Nicole Ellison Describes Offline Vs. Online Communications: Strong, Weak, Latent Ties Translating To Facebook

Nicole Ellison works at Michigan State University, and primarily looks at the links between online and offline communication processes, building on her background in communications. Much of her data collection is performed through surveys and interviews, but she uses both qualitative and quantitative methods having also done work on server-level data. When she began researching interaction in social media, she thought it might be more useful to highlight the things she brings as an outsider and provide insights from a communications perspective, looking at how processes change over time. For this, its critical to really understand the online context in which online data is produced. She says that its an extremely exciting time for examining social media, but interpretation is critical.

To say that interactions in the online/Internet space are fundamentally the same as those offline does a disservice to all the ways people are connecting and interacting on these sites. One needs to think about user perceptions, either in surveys or reviews, as this is very important for interpreting social data. Offline activity is not evident in much online data, so we’re missing a piece of the story. We need to look at how offline and online communciations strategies are impacting each other, e.g. for biases, where we can measure the differences between offline characteristics and online self representation. As an example, on MySpace, people are encouraged to lie about their location or age to protect themselves.

An overarching question focusses on communications technologies and how they shape and support our online activities. One of her main thrusts has been looking at Facebook use and social capital. Does Facebook use play a role in allowing people to maintain and use their social capital? Yes. In follow-up work, they unpacked Facebook use, thought about the specific practices that people are involved in, and examined what were their social capital implications. This is moving away from measures like Facebook intensity to look at the ways in which people are using the site, e.g. looking at tie strength in friends and whether the quantity/quality of friends makes a difference.

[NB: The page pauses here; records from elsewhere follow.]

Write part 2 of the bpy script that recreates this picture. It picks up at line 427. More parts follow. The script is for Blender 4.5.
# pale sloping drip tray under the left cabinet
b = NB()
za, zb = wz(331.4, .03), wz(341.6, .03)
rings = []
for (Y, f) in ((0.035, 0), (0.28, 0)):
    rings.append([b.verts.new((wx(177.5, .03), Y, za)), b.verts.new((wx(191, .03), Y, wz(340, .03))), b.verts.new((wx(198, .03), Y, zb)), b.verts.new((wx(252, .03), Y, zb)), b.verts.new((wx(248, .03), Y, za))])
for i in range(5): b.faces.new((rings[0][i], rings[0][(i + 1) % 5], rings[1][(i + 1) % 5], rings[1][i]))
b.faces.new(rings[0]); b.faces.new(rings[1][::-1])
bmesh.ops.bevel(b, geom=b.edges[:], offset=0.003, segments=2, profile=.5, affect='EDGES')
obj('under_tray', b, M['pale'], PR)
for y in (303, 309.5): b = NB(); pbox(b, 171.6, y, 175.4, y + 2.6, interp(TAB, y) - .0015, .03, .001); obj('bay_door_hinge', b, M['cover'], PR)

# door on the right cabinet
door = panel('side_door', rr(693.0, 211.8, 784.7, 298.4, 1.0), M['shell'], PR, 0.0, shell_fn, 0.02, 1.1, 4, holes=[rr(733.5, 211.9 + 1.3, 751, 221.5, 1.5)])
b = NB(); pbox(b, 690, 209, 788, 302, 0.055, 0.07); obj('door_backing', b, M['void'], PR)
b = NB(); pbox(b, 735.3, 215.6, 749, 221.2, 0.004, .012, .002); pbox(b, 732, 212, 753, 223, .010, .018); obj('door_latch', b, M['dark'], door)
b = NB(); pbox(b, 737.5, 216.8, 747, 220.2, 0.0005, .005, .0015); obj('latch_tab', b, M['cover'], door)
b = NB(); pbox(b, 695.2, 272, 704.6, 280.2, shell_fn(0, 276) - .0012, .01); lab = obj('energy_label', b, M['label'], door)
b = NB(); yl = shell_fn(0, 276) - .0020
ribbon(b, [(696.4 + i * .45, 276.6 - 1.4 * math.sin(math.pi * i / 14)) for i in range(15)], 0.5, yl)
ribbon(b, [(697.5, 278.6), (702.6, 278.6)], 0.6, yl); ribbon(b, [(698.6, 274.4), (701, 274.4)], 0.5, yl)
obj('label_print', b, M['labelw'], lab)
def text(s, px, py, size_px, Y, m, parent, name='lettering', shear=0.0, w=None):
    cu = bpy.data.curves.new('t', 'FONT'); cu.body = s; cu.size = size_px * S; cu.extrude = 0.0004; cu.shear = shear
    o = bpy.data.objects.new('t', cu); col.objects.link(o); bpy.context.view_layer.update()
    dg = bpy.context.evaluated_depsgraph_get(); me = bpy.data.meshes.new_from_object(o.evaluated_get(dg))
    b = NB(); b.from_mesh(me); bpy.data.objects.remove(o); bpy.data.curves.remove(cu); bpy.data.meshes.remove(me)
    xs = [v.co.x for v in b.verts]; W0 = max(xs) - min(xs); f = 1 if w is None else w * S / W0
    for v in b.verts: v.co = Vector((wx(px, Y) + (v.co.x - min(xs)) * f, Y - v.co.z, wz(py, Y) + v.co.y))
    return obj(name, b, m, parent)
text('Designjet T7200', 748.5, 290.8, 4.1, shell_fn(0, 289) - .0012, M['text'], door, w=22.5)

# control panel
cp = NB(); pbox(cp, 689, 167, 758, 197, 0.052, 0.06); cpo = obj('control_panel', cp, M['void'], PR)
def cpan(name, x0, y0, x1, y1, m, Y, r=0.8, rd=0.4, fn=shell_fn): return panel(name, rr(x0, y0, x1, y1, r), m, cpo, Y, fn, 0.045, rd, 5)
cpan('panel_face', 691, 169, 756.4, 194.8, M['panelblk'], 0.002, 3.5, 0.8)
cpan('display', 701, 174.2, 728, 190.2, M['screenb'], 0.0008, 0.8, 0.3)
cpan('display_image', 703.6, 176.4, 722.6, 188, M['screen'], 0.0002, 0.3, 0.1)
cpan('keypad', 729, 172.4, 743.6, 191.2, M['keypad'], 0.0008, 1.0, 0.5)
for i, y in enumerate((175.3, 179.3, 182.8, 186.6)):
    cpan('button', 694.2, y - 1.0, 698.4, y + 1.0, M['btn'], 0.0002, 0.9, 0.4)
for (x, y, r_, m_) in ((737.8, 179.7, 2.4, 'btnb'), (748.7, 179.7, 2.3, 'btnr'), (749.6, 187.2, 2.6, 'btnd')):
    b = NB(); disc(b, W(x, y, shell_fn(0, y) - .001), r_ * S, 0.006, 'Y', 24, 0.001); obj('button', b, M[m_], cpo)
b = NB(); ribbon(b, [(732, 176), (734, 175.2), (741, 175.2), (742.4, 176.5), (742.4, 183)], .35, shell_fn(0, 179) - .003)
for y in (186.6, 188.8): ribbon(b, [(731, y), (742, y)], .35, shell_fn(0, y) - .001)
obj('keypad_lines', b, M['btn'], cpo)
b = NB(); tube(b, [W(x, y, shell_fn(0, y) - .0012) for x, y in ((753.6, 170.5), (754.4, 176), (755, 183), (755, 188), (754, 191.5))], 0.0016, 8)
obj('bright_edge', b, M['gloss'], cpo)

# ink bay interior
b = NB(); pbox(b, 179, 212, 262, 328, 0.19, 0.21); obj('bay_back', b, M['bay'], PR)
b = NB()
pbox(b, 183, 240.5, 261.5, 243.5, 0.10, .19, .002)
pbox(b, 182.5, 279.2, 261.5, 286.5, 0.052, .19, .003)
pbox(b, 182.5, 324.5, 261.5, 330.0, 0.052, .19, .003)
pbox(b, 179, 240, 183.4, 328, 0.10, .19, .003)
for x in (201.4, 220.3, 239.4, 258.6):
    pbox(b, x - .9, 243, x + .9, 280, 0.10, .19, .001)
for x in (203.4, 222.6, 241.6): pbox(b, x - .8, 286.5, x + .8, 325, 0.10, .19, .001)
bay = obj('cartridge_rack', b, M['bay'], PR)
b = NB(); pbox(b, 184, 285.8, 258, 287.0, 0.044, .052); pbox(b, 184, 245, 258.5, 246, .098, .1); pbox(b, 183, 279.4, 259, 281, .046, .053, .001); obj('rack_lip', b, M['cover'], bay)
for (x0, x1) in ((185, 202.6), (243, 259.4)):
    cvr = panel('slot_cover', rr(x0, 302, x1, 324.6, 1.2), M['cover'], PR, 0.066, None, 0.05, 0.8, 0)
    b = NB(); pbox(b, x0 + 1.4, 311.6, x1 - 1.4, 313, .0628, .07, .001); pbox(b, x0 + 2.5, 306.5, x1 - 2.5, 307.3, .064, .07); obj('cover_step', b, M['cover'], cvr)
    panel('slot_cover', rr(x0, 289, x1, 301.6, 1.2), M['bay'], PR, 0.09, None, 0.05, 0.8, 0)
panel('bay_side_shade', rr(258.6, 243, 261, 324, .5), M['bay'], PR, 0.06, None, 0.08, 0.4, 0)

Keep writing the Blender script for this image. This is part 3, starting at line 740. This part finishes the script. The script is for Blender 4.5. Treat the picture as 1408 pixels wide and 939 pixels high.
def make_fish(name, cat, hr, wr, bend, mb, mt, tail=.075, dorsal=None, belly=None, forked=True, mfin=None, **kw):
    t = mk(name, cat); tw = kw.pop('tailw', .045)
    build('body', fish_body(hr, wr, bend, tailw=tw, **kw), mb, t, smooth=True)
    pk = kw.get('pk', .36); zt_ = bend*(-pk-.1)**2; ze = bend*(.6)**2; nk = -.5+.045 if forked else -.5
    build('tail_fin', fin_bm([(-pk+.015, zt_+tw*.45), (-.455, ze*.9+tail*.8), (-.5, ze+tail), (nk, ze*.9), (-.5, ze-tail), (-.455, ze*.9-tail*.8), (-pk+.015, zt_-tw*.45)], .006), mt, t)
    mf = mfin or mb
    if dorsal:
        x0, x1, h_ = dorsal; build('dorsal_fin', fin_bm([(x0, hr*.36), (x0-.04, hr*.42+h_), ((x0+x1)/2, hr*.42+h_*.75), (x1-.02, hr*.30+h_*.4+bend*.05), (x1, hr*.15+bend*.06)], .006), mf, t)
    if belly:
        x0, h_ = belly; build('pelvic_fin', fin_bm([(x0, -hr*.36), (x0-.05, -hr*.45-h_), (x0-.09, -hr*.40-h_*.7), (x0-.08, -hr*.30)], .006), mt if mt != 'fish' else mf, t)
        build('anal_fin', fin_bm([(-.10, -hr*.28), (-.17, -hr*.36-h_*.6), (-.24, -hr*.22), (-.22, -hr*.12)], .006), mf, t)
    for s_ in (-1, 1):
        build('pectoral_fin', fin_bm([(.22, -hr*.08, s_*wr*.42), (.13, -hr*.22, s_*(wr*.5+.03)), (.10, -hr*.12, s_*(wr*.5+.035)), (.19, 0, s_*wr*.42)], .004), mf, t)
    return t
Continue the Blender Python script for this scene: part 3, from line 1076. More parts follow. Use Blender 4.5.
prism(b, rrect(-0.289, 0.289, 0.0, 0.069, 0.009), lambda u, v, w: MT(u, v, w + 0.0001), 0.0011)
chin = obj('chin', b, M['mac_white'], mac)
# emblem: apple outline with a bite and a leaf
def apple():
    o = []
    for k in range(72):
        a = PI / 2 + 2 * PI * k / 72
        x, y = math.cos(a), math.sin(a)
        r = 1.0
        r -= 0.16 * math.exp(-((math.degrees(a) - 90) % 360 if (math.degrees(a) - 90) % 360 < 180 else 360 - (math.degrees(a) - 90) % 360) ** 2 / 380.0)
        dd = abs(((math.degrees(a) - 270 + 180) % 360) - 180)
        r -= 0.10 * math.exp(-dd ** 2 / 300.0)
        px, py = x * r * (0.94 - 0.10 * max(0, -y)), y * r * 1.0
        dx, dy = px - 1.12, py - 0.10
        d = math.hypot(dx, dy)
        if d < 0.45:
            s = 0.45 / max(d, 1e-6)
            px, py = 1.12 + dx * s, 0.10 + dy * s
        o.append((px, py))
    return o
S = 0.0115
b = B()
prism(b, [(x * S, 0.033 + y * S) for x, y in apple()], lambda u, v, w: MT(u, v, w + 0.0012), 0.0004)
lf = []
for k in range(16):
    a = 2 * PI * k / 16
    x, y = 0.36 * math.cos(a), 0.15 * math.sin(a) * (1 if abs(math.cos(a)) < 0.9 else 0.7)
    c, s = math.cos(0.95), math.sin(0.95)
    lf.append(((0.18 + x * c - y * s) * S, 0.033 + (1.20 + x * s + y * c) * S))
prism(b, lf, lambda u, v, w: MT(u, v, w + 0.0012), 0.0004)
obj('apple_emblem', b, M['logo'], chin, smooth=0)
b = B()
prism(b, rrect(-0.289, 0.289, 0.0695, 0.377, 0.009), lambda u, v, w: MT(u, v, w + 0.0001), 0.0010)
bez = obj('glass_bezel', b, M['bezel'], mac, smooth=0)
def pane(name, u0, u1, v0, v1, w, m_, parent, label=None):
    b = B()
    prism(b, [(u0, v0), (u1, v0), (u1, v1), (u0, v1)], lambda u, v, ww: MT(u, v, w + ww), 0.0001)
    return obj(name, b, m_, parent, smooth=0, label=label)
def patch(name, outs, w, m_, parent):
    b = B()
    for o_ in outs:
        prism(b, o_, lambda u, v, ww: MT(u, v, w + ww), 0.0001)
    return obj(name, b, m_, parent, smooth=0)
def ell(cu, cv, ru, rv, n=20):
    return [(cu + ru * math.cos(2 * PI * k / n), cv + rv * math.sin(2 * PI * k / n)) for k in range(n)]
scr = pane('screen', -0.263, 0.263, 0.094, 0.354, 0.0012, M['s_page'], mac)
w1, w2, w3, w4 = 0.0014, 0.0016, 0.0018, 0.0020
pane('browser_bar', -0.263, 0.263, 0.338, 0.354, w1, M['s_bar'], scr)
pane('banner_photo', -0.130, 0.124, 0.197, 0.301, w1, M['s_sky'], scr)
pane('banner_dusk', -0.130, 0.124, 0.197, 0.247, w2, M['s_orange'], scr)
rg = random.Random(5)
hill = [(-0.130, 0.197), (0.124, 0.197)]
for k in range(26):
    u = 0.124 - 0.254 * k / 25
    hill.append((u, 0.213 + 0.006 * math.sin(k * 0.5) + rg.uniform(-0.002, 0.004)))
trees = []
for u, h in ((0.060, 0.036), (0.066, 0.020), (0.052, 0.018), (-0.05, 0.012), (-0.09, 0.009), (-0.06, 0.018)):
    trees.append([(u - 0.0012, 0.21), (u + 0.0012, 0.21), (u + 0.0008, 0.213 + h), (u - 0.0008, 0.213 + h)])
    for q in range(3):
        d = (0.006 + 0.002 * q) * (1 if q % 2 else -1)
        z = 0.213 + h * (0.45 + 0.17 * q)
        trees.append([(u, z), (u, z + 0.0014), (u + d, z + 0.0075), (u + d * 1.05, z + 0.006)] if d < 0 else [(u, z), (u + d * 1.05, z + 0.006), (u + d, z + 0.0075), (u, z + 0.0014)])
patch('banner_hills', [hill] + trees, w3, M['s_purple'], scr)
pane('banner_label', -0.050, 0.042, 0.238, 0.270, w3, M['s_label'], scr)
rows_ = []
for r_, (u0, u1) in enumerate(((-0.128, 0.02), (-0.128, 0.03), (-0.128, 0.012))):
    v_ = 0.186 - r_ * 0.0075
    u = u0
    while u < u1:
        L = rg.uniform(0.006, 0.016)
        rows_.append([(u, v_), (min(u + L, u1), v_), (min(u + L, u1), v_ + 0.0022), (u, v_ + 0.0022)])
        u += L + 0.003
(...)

In “Bowling Alone”, Robert Putnam talks about two kinds of social capital. Bonding social capital is associated with strong ties, where individuals will provide emotional support, scarce resources, etc. Bridging social capital is associated with weak ties, where individuals will provide you with diverse perspectives and novel world views and increase opportunities. SNSs allow us to easily maintain a larger network of ties, and we can assume that these are mainly weak ties. (Mark Granovetter‘s work “The Strength of Weak Ties” describes how you can expand your network through these so-called weak ties, leading to greater social and career mobility.)

Nicole has carried out a series of surveys and interviews: the fifth annual Facebook survey was carried out this year. (Her 2007 work looked at the relationship between social capital and Facebook use, which significantly predicted bonding social capital.) In terms of communications practices, Nicole examined if people are using Facebook to maintain existing relationships, to meet new people, or for something in between. There was some evidence that meeting new people is less common, and it is far more common use to maintain existing ties. She wanted to investigate this further: to look at practices in terms of whether some were more productive than others from a social capital perspective. A person will have different experiences when using a computer to read commercial spam than when they are using it to create YouTube videos, so there are certain desired outcomes of specific uses.

She developed a series of survey items to ask users to imagine different types of people and to describe how they’d interact with them online or offline. Three classes were used: a total stranger, someone from your residence hall, or a close friend. They were trying to get at the notion of a latent tie – one that is technically possible, but not yet socially activated – since online tools enable you to make a connection you wouldn’t otherwise make offline. Latent ties becomes more diluted when talking about the almost 500 million users on Facebook. There may be some other offline connection, but you’ve never activated it online (e.g. if you just recognise someone in passing).

She and her co-authors conducted a factor analysis on these items, revealing three dimensions:

  • “Initiating” is where you use Facebook to connect with strangers;
  • “Maintaining” is where you have a close friend and they are also on Facebook, and you are likely to do various online activities with them;
  • “Social information seeking” is where people try to find out additional information about someone that they have some kind of offline connection with, e.g. trying to figure out something about someone, maybe to find common ground and lower the barriers to communication with that person.

A recent survey asked “how many total Facebook friends do you have at university or elsewhere”, and the median answer was 300. But when the question was “how many of your total friends on Facebook do you consider actual friends”, the median was 75 (a quarter of the total number). The research found that as predictors of bridging social capital, the total number of friends was not useful, but the actual number of friends was. For bonding social capital, there was a similar result. For latent ties, what’s important is not the ability to connect, but to connect with someone that has a relevant social context: finding something about them that you have the ability to talk about and share à la social objects.

User perceptions are important, but a lot of offline activity is hidden (for various reasons). Nicole talked about self-presentational goals in online dating, and how the eventual meeting or date will temper what you will present online. They took participants into the lab, weighed them, looked at their driver’s license to find out their age, in order to get ground truth on how people are misrepresenting themselves online. They found that 81% provided deceptive information (87% males, 75% females) of some sort. The majority of lies were only a 1% to 5% deviation from one’s actual self. But there were some whoppers: 3 inches in height, 35 pounds in weight, and 9 years in age!